SHORT EXERCISE: Would you quote the material below from its first line through the line containing "scn.cycles.use_denoising = True", exactly and with both ends included?

★ ★ ★ ★

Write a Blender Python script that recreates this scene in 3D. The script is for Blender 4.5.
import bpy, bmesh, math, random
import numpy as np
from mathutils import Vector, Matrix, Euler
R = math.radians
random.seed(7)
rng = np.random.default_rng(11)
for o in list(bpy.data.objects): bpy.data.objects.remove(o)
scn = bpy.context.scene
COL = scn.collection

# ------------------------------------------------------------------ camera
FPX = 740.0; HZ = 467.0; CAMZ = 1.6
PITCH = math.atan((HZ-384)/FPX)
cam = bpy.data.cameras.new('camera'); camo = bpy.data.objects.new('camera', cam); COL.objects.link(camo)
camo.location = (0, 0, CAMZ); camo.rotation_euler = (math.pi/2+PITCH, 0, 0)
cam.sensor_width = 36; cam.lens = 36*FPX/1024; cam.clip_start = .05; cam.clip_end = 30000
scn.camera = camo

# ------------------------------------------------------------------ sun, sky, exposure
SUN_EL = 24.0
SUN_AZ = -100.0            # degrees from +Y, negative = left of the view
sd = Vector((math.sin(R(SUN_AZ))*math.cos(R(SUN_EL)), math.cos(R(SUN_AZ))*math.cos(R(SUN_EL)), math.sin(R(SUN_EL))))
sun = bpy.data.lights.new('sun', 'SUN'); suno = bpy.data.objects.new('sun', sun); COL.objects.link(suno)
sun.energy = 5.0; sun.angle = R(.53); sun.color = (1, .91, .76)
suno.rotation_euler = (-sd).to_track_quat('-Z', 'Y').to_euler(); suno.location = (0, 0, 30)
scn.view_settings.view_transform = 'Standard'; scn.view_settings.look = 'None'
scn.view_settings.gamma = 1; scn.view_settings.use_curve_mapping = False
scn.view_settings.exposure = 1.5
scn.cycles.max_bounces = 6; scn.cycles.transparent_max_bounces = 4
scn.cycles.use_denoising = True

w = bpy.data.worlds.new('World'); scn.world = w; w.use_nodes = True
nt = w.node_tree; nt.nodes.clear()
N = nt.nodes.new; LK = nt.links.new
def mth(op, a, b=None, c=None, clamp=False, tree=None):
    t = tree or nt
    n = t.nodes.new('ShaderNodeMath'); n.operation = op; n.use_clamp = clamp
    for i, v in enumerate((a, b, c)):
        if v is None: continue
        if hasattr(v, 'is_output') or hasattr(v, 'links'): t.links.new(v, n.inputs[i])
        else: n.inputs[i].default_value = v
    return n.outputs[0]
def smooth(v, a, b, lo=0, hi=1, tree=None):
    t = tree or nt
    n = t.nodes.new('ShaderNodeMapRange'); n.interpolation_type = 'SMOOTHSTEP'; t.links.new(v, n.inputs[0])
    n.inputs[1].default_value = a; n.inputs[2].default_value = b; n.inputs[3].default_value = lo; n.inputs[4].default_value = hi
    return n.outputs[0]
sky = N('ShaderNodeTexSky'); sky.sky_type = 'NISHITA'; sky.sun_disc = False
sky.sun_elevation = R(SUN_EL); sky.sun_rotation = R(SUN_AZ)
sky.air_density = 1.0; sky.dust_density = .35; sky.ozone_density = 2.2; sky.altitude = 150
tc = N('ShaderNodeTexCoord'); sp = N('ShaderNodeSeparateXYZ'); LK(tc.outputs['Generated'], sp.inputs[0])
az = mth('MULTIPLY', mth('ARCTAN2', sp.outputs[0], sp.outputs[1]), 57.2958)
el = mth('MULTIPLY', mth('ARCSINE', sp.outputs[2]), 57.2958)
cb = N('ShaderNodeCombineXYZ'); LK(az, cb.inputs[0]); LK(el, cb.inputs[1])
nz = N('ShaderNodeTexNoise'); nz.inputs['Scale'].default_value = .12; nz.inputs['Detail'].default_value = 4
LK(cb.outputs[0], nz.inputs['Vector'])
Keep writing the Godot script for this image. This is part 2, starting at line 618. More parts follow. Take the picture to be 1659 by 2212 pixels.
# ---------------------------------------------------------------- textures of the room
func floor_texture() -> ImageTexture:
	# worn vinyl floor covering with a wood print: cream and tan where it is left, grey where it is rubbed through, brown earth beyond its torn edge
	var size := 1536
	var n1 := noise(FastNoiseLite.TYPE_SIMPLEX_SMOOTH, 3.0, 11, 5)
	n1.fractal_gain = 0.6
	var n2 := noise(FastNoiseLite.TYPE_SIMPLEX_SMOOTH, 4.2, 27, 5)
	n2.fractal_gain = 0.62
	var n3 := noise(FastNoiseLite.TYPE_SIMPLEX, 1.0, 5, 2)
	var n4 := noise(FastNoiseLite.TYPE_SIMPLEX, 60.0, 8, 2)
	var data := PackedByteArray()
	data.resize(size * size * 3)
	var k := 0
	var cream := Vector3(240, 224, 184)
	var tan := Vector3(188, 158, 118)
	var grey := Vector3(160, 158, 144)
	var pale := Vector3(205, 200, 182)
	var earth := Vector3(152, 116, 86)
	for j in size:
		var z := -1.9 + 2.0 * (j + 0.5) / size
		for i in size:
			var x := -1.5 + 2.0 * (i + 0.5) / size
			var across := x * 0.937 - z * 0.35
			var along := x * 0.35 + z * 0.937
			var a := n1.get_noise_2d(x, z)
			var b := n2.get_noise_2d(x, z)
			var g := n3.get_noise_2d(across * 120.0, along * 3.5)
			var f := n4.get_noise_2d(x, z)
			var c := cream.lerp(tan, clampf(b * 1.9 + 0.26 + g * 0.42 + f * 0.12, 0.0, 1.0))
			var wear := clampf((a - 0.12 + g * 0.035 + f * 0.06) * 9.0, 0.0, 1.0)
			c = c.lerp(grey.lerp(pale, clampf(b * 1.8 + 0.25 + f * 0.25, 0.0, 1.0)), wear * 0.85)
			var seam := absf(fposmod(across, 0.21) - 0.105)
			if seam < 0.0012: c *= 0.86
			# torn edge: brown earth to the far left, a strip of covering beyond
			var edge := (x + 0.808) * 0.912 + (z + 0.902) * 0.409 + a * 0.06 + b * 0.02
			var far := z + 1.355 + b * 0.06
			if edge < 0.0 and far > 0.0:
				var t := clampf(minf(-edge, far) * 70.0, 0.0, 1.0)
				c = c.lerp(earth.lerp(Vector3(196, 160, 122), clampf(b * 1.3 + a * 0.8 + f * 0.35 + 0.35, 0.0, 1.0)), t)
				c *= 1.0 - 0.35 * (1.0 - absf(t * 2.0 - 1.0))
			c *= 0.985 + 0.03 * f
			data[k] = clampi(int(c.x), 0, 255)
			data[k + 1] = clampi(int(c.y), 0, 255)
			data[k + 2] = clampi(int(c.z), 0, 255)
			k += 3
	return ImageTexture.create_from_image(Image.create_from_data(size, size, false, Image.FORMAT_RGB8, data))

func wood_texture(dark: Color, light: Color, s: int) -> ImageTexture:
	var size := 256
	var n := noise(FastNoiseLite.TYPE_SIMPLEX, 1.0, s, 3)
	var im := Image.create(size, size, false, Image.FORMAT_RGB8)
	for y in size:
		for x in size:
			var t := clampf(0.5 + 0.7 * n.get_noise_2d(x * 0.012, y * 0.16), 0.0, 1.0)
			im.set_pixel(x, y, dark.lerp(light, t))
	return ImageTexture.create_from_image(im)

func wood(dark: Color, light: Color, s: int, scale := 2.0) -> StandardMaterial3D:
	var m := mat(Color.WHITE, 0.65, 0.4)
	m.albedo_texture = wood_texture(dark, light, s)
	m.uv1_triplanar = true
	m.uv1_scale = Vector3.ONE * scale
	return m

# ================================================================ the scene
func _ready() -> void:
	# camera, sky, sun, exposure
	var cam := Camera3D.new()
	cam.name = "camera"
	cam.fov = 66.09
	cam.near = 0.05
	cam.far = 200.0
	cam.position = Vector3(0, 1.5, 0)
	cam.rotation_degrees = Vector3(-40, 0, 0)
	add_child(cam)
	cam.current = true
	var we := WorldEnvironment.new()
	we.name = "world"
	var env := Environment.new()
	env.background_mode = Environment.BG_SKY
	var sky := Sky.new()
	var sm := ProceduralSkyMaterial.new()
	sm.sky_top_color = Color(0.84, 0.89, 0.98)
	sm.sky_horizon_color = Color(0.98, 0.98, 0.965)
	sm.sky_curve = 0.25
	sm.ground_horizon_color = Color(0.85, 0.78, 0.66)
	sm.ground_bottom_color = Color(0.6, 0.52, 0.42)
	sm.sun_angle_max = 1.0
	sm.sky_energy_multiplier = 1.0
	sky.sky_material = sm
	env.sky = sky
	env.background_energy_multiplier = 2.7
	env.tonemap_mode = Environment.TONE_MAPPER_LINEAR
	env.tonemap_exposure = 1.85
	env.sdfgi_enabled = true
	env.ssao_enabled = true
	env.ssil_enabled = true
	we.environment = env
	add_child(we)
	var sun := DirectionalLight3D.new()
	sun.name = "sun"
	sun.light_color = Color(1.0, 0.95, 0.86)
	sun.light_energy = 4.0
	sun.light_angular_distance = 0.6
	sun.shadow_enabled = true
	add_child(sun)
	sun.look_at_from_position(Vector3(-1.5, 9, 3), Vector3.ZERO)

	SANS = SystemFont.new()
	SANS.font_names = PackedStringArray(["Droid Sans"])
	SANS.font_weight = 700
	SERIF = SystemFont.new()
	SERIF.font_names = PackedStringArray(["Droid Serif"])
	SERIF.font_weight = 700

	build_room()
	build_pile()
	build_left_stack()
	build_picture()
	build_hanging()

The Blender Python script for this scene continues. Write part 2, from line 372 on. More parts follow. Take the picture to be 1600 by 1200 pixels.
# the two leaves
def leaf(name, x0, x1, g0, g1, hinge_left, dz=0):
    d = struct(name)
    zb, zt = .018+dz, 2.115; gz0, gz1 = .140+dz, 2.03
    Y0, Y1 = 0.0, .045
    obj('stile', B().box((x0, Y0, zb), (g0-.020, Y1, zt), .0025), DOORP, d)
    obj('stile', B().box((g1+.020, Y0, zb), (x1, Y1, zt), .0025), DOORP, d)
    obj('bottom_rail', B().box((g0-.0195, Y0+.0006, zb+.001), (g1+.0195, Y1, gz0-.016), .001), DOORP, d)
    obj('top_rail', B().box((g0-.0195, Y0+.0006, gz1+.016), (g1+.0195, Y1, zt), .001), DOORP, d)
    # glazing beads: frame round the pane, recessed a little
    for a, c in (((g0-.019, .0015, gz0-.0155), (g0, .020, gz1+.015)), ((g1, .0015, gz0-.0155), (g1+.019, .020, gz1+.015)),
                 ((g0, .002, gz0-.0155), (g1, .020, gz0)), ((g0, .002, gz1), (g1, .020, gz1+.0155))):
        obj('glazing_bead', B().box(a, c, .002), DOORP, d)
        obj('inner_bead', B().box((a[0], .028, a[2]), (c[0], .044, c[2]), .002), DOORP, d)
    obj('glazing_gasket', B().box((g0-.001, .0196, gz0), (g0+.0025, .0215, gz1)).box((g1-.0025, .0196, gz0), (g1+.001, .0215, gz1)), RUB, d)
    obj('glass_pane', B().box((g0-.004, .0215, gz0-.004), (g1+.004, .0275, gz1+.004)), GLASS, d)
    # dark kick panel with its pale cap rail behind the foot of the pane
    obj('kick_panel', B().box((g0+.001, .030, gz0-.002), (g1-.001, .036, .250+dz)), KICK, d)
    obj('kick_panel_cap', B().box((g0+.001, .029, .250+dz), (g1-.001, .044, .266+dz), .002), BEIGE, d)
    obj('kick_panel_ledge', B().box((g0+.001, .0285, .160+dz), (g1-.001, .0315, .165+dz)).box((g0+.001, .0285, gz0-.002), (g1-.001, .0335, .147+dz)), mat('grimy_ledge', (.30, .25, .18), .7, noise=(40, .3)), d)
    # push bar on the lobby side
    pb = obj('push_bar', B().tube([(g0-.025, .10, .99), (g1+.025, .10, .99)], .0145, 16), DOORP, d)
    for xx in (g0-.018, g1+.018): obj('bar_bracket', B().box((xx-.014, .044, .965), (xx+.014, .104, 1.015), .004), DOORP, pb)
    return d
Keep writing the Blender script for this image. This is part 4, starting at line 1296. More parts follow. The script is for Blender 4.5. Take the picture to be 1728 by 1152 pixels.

★ ★ ★ ★

THE OUTPUT:
Write a Blender Python script that recreates this scene in 3D. The script is for Blender 4.5.
import bpy, bmesh, math, random
import numpy as np
from mathutils import Vector, Matrix, Euler
R = math.radians
random.seed(7)
rng = np.random.default_rng(11)
for o in list(bpy.data.objects): bpy.data.objects.remove(o)
scn = bpy.context.scene
COL = scn.collection

# ------------------------------------------------------------------ camera
FPX = 740.0; HZ = 467.0; CAMZ = 1.6
PITCH = math.atan((HZ-384)/FPX)
cam = bpy.data.cameras.new('camera'); camo = bpy.data.objects.new('camera', cam); COL.objects.link(camo)
camo.location = (0, 0, CAMZ); camo.rotation_euler = (math.pi/2+PITCH, 0, 0)
cam.sensor_width = 36; cam.lens = 36*FPX/1024; cam.clip_start = .05; cam.clip_end = 30000
scn.camera = camo

# ------------------------------------------------------------------ sun, sky, exposure
SUN_EL = 24.0
SUN_AZ = -100.0            # degrees from +Y, negative = left of the view
sd = Vector((math.sin(R(SUN_AZ))*math.cos(R(SUN_EL)), math.cos(R(SUN_AZ))*math.cos(R(SUN_EL)), math.sin(R(SUN_EL))))
sun = bpy.data.lights.new('sun', 'SUN'); suno = bpy.data.objects.new('sun', sun); COL.objects.link(suno)
sun.energy = 5.0; sun.angle = R(.53); sun.color = (1, .91, .76)
suno.rotation_euler = (-sd).to_track_quat('-Z', 'Y').to_euler(); suno.location = (0, 0, 30)
scn.view_settings.view_transform = 'Standard'; scn.view_settings.look = 'None'
scn.view_settings.gamma = 1; scn.view_settings.use_curve_mapping = False
scn.view_settings.exposure = 1.5
scn.cycles.max_bounces = 6; scn.cycles.transparent_max_bounces = 4
scn.cycles.use_denoising = True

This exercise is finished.